I spent more time driving than in the passenger’s seat this trip, I think. I was dropped into the deep end a few times, and I figured it out. I scared my grandfather and my little brother, the former more genuinely than the latter. It’s true that you learn the geography of a place better in the driver’s seat. I LOVE TO DRIVE, I LOVE THE UNITED STATES OF HIGHWAYS. THANK YOU DWIGHT D. EISENHOWER, THANK YOU ROBERT MOSES (ha. Robert persona non grata Moses. I’m finally reading The Power Broker, which I’m so so excited about; in life there’s much to be thankful and grateful for)—EVEN THOUGH I HAVE NOT DRIVEN MUCH IN NEW YORK.
Two nights ago, I drove us to pizza and bingo night at the community center. None of us, my grandparents or me or my brother, won any games. Waiting for Bingo to start, my brother and I engaged in feats of physical strength outside the cluster of retirees. I would like to record the outcomes. So I won’t forget.
Kick-Punting an old basketball down the court: point him, though it never made it into the net.

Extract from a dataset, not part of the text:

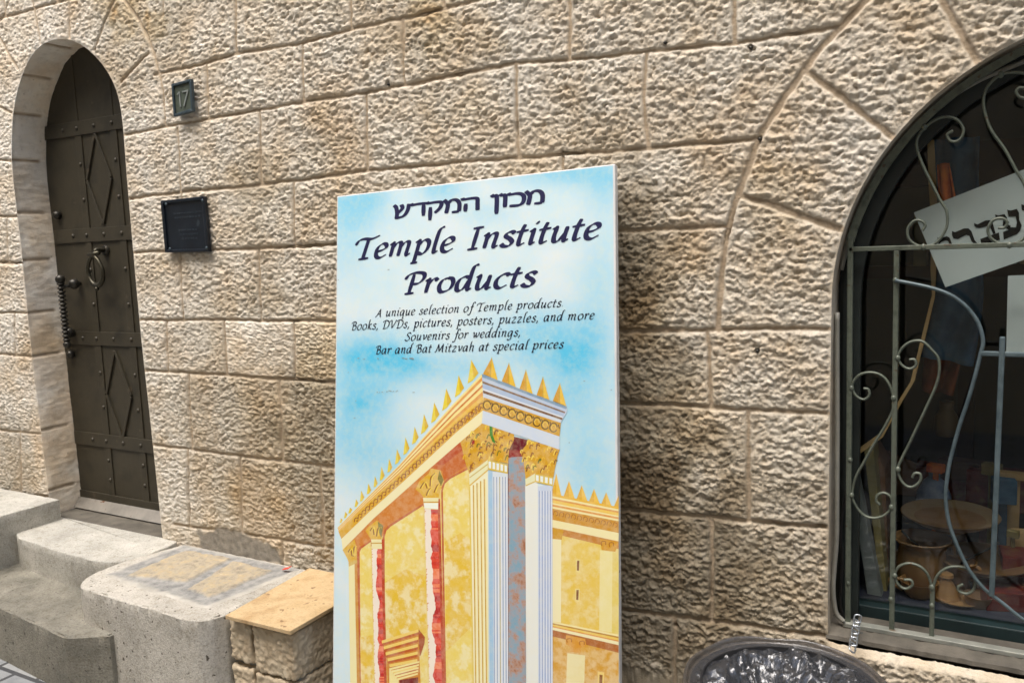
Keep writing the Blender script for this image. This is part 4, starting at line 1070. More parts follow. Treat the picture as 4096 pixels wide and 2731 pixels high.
ink([(112, 1000), (150, 985), (164, BOT), (120, BOT)], (248, 238, 178)); ink([(140, 990), (152, 984), (166, BOT), (152, BOT)], (214, 150, 60)); ink([(112, 1000), (150, 985), (151, 1000), (114, 1018)], (222, 186, 84))
cap([(84, 940), (140, 890), (152, 940), (150, 985), (114, 1002), (104, 972)], [[(110, 950), (122, 936), (128, 968)], [(134, 970), (138, 930), (144, 925)]])
# portal
ink([(270, 1366), (442, 1312), (472, 1350), (470, 1380), (446, 1440), (452, BOT), (296, BOT), (290, 1420)], (216, 140, 44))
for i in range(6):
    y = 1366+i*28; xl = 268+i*9; xr = 442-(i*1.5); h = 14
    ink([(xl, y), (xr, y-54+i*7), (xr, y-40+i*7), (xl+2, y+h)], (248, 214, 110)); ink([(xl+2, y+h), (xr, y-40+i*7), (xr, y-28+i*7), (xl+4, y+h+10)], (196, 96, 40))
ink([(442, 1312), (472, 1350), (470, 1378), (450, 1440), (446, 1420), (442, 1340)], (176, 82, 34))
for i in range(5):
    o_ = i*9; ink([(304+o_, 1496+i*12), (446-i*2, 1462+i*14), (446-i*2, 1470+i*14), (312+o_, 1504+i*12), (314+o_, BOT), (304+o_, BOT)], (250, 234, 160))
ink([(352, 1552), (440, 1538), (440, BOT), (352, BOT)], (130, 34, 30))
# corner pier, right face
ink([(680, 640), (770, 566), (772, BOT), (698, BOT)], (248, 244, 206))
for x in (700, 717, 734, 751): stroke4([(x, 640-(x-690)*.55), (x+11, BOT)], 6, (216, 172, 50)); stroke4([(x+7, 640-(x-690)*.55), (x+17, BOT)], 3, (250, 236, 150))
stroke4([(682, 640), (700, BOT)], 7, (236, 206, 90))
ink([(768, 566), (862, 580), (864, BOT), (776, BOT)], (222, 231, 238)); ink([(770, 566), (790, 570), (796, BOT), (777, BOT)], (170, 206, 232))
for x in (796, 810, 824, 838, 851): stroke4([(x, 596), (x+4, BOT)], 5, (158, 176, 206) if x != 824 else (190, 180, 140)); stroke4([(x+6, 596), (x+9, BOT)], 3.5, (238, 242, 246))
ink([(862, 400), (968, 425), (946, 520), (946, BOT), (864, BOT)], (110, 14, 30)); ink([(868, 470), (938, 470), (944, 520), (866, 520)], (150, 10, 26))
ink([(866, 505), (936, 500), (946, 560), (948, BOT), (866, BOT)], (150, 160, 170), 0, gmar)
ink([(944, 636), (990, 590), (1006, 640), (1006, BOT), (950, BOT)], (240, 242, 232)); ink([(1004, 640), (1072, 634), (1074, BOT), (1006, BOT)], (208, 220, 238))
for x in (1012, 1025, 1038, 1051, 1063): stroke4([(x, 662), (x+1, BOT)], 5, (160, 176, 212)); stroke4([(x+5, 662), (x+6, BOT)], 3, (240, 243, 247))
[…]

Cartwheels: point me, because he couldn’t do one and I spent years of my life doing them.
Shooting baskets: point him, because he is good at basketball and I’m so, so bad.
Running off the sugar high: point him.
Lying down on the fresh-cut dry grass, staring up at the dark cloudless near-dusk sky, trying to burn it into memory: point me.
Jumping over your sister, who is lying down in the grass and staring up at the dark, cloudless, near-dusk sky: point him.
Now I’m on a pretty empty Amtrak car and just moved seats to avoid an inconsiderate woman. The man in the Bruins sweatshirt, who was right behind me as I traversed two cars trying to find an empty seat, moved long before me. I decided not to sunk-cost it.
And we’re almost out of Rhode Island. Pulling out of the last stop in the state. My summer is officially starting, my job and my routine. I have overlapping plans and I’m trying to make it all work. I am writing down my resolutions and listening to First Thought Best Thought, an instrumental album by the great Arthur Russell.
Recently, a song from the album shot up to his number one track on spotify and I feel like a significant part of that. Which is great, I love to feel like a part of something.
So far the summer has been full of small joys coupled with my desperate grasping, trying so hard to not let them fade away. Chance meetings, losing myself in museums and The Power Broker, finally being able to drive my grandma’s car, and all all all of the bucoil—making up words. Places of beauty, tunnels made up of trees.
I spend half the time telling myself don’t forget. But I’ve learned, much-delayed, that maybe I should just let them be what they are. Be what they were. It might be good to forget. At least some of it. Or let them fade into the rearview mirror, popping up now and then in my memory.
Ephemeral joys, right? Staring out into the marshes watching the birds flock by. I’ve noticed, over the past few years, that the flocks have slowly developed/devolved into less organized shapes.
Ephemeral joys, right?
I’m sure you all know my name but I’m so so scared of the internet.
Which Jhumpa Lahiri, raised within probably a ten-mile radius of the house, has written about. My mom thinks she’s stepped foot in ours, which is like my dad thinking he stayed in the same place, slept in the same room, as Albert Einstein when he worked as a trail guide at Bandelier National Monument and Einstein was not-quite-at-Los-Alamos. As I do, I’m losing track of myself.